Je suis très reconnaissant envers l’Église réformée et l’ECT d’avoir ouvert une brèche. En tant que représentant de minorités, je dois montrer que c’est possible. C’est d’abord un combat de vie. Cela me fait sourire, mais ça pourrait aussi me faire pleurer, que ce soit une Église qui fasse cet acte d’ouverture plutôt que la fonction publique.

Pour l’ECT, vous avez développé un projet «culture et spiritualité», qu’est-ce que c’est?

Dans l’esprit de ce qu’a voulu l’Église réformée et Jean Chollet, il s’agit de relier deux pôles qui semblent un peu distants alors qu’historiquement ils sont complètement unis. Le besoin de spiritualité et de culture est, à mon avis, complémentaire. Je pense qu’il est bon d’offrir des œuvres qui ne renient pas leurs liens avec la religion, mais dans un cadre laïc, car elles sont destinées à tous les publics. Il n’y aura pas de tabou, tous les sujets vont être évoqués. Par contre, en parallèle, des médiations seront guidées par des personnes qui d’une manière ou d’une autre sont liées au monde de la spiritualité. J’aimerais également être une passerelle avec le reste de l’offre culturelle lausannoise. 

Est-ce que vous pouvez déjà nous parler d’une pièce ou d’un spectacle que vous allez programmer pour la saison 2019-2020? 

Toute ma vie d’artiste, de metteur en scène, tend vers Racine. J’ai eu le bonheur de monter Bérénice au Théâtre de l’Orangerie, à Genève. Cet auteur que j’ai découvert, alors que j’étais adolescent et entravé dans mes amours, me parle énormément. Je pense que Racine, un homme éminemment pieux, aura naturellement sa place à l’ECT.

Vous êtes également un grand admirateur de Jacques Chessex, devenir directeur d’un théâtre vaudois, est-ce une façon de vous rapprocher de lui?

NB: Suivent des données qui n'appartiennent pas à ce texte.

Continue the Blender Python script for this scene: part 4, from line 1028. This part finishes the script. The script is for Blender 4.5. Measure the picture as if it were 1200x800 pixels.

Une grande partie de ma famille est vaudoise. Enfant, une de mes grand-tantes, qui est aujourd’hui centenaire, habitait une maison près de chez Jacques Chessex. Elle me disait en regardant par la fenêtre: «Derrière cette colline habite Jacques Chessex.» Cet homme a changé ma vie. J’ai adapté un de ses textes «La confession du pasteur Burg». Pendant trois ans, il a suivi les tournées. Il est décédé en 2009 devant mes yeux dans les bras du comédien qui interprétait le pasteur Burg, juste avant une représentation. Plutôt qu’une façon de me rapprocher, je dirais que c’est grâce à lui que je suis là aujourd’hui.

Didier Nkebereza, en bref

Né le 7 janvier 1974, en Italie, d’une mère suisse allemande et d’un père burundais, Didier Nkebereza a grandi à Genève. Diplômé en mise en scène de la prestigieuse Haute école de théâtre «Ernst Busch» à Berlin, il a signé une quinzaine de pièces, tant classiques que contemporaines. Didier Nkebereza est également titulaire d’un diplôme HEC de l’Université de Genève et a administré plusieurs théâtres. Sa candidature pour la direction de l’ECT a été retenue parmi 90 autres dossiers. Il entrera en fonction en décembre 2018, collaborant pendant six mois avec Jean Chollet. 

L’Espace culturel de Terreaux

Fondé en 2004, l’Espace culturel des Terreaux répond à la volonté d’animer des temples et des Églises qui ne sont plus utilisés comme lieu de culte. Largement subventionné par l’Église évangélique réformée du canton de Vaud (EERV), cet espace, situé au cœur de Lausanne, accueille près de 12'000 spectateurs par année. L’offre de l’ECT est variée: des spectacles, mais aussi des expositions, des conférences et des débats sur des questions de société portées par des réflexions éthiques et spirituelles. Présent dès sa création, le pasteur et metteur en scène Jean Chollet a mis sur pied 15 saisons. Il prendra sa retraite de l’EERV au 1er juillet 2019 et poursuivra d’autres activités artistiques.